Work instructions: Filter out everything except lines holding "scene".

------ Data excerpt ------

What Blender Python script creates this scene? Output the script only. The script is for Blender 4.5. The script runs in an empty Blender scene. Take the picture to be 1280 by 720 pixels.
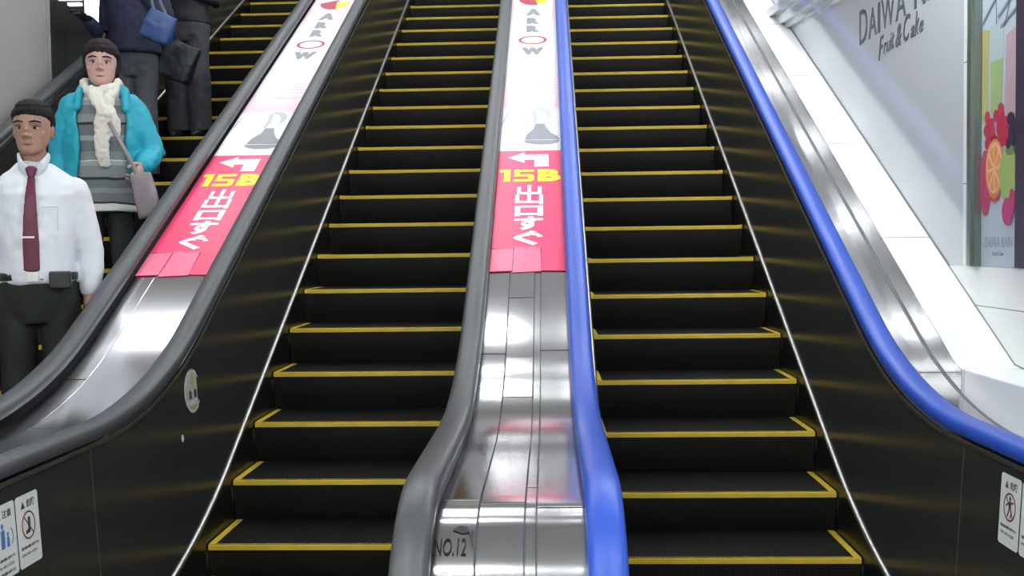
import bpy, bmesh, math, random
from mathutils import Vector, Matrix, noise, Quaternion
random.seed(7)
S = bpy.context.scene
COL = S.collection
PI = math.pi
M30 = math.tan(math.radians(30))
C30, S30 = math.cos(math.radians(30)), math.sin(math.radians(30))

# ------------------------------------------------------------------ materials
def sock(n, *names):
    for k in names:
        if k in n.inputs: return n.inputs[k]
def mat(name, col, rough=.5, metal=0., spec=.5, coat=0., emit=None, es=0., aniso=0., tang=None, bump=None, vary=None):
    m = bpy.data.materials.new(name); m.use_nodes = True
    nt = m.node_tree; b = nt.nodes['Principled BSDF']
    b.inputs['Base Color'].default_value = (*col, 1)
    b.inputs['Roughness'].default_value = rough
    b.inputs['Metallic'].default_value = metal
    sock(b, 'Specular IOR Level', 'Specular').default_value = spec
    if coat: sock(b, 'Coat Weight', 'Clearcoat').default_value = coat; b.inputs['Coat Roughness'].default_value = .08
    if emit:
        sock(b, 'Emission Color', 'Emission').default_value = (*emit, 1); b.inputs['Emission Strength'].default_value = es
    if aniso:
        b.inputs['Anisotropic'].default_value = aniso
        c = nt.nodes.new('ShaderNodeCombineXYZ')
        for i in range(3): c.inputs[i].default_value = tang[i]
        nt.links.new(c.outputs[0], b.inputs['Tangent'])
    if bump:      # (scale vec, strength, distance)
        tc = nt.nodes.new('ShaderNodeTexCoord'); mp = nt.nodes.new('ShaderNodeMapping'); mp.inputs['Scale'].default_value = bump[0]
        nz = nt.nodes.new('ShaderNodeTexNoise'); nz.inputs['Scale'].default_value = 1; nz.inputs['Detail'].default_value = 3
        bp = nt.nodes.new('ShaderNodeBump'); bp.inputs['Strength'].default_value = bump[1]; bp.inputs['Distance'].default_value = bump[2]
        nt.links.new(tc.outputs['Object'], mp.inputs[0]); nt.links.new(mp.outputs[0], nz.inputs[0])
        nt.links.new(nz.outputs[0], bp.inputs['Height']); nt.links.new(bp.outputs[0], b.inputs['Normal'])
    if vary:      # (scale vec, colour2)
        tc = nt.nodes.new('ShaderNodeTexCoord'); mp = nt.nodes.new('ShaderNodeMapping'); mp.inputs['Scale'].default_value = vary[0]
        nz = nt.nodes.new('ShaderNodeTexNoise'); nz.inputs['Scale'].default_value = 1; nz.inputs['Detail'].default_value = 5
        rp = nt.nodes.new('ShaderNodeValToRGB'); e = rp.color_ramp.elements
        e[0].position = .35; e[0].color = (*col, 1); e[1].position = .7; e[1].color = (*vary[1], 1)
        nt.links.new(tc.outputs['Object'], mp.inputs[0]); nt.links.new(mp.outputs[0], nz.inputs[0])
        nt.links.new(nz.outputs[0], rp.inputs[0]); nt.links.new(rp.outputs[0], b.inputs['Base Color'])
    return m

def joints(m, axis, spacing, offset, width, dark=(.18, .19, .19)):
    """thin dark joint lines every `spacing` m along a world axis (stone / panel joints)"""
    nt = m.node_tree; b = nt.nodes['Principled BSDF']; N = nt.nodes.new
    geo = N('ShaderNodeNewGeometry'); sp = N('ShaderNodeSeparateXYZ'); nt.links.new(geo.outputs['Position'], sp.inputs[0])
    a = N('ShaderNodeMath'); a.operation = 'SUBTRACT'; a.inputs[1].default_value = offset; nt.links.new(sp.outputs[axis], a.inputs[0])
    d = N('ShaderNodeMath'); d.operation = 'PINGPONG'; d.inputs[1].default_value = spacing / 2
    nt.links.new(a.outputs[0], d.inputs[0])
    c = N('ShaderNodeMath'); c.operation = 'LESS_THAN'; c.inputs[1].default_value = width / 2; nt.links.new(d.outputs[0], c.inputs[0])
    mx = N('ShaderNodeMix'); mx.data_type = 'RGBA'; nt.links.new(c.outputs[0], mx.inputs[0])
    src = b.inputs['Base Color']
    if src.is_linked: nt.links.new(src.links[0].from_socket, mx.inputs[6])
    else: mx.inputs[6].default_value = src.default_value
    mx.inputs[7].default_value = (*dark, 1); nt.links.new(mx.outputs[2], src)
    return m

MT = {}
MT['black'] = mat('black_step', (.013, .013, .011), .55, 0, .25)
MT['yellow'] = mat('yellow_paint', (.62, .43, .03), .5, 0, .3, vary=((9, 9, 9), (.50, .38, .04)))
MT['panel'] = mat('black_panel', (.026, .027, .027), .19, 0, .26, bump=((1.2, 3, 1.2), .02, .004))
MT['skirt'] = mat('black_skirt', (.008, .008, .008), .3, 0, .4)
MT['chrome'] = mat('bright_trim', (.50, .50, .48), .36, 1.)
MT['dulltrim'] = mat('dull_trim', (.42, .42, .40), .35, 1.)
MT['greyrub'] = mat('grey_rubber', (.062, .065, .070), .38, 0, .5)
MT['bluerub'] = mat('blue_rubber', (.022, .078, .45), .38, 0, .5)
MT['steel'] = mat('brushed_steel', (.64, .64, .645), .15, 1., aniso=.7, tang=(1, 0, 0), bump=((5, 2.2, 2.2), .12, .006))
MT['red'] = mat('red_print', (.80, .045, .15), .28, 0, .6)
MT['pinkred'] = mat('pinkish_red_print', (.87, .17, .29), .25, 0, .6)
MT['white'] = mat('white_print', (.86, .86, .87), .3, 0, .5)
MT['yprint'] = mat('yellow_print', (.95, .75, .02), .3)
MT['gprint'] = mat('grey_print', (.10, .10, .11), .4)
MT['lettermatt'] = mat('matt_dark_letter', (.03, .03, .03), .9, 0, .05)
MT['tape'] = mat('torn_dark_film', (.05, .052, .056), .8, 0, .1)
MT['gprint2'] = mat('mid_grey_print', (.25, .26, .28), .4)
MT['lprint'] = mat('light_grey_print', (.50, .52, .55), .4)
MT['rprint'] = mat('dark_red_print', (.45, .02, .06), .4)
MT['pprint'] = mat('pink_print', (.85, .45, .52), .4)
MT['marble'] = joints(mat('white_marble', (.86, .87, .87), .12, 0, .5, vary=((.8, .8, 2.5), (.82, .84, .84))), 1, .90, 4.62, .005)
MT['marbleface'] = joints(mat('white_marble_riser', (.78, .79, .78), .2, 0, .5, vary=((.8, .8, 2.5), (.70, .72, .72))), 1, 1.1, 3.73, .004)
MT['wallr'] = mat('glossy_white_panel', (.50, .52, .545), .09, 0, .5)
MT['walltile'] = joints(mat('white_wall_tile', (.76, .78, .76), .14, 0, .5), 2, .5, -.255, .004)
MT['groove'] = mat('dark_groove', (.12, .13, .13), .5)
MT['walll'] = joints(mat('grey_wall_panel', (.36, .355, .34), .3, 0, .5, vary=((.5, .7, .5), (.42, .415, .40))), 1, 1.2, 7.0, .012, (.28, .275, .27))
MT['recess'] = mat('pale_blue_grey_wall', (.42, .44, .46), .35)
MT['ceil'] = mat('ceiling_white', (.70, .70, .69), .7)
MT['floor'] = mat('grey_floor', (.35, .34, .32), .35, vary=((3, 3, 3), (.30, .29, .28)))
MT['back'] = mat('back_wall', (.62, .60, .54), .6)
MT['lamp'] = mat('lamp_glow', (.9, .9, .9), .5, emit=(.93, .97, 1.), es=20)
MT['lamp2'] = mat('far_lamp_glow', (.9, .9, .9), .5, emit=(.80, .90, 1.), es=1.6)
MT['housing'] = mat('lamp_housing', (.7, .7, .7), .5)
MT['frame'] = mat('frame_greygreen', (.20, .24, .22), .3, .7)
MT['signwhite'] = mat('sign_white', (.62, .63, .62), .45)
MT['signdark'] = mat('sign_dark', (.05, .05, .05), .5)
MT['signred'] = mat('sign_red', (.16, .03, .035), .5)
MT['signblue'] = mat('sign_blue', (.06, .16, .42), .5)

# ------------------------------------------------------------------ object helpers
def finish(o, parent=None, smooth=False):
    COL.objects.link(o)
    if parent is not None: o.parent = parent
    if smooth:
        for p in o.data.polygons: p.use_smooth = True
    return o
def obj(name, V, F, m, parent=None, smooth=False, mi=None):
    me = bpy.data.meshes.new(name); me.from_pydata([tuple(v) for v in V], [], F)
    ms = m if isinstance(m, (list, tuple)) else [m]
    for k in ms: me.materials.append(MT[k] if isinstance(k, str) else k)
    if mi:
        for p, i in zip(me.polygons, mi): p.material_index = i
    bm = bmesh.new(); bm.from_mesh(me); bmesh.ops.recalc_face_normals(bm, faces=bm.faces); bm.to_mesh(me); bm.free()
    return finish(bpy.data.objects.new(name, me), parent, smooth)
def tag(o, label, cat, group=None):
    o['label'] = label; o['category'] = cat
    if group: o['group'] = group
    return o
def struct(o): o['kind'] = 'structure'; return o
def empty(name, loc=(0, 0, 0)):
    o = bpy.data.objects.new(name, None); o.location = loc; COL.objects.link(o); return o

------

Result for this task:
What Blender Python script creates this scene? Output the script only. The script is for Blender 4.5. The script runs in an empty Blender scene. Take the picture to be 1280 by 720 pixels.
S = bpy.context.scene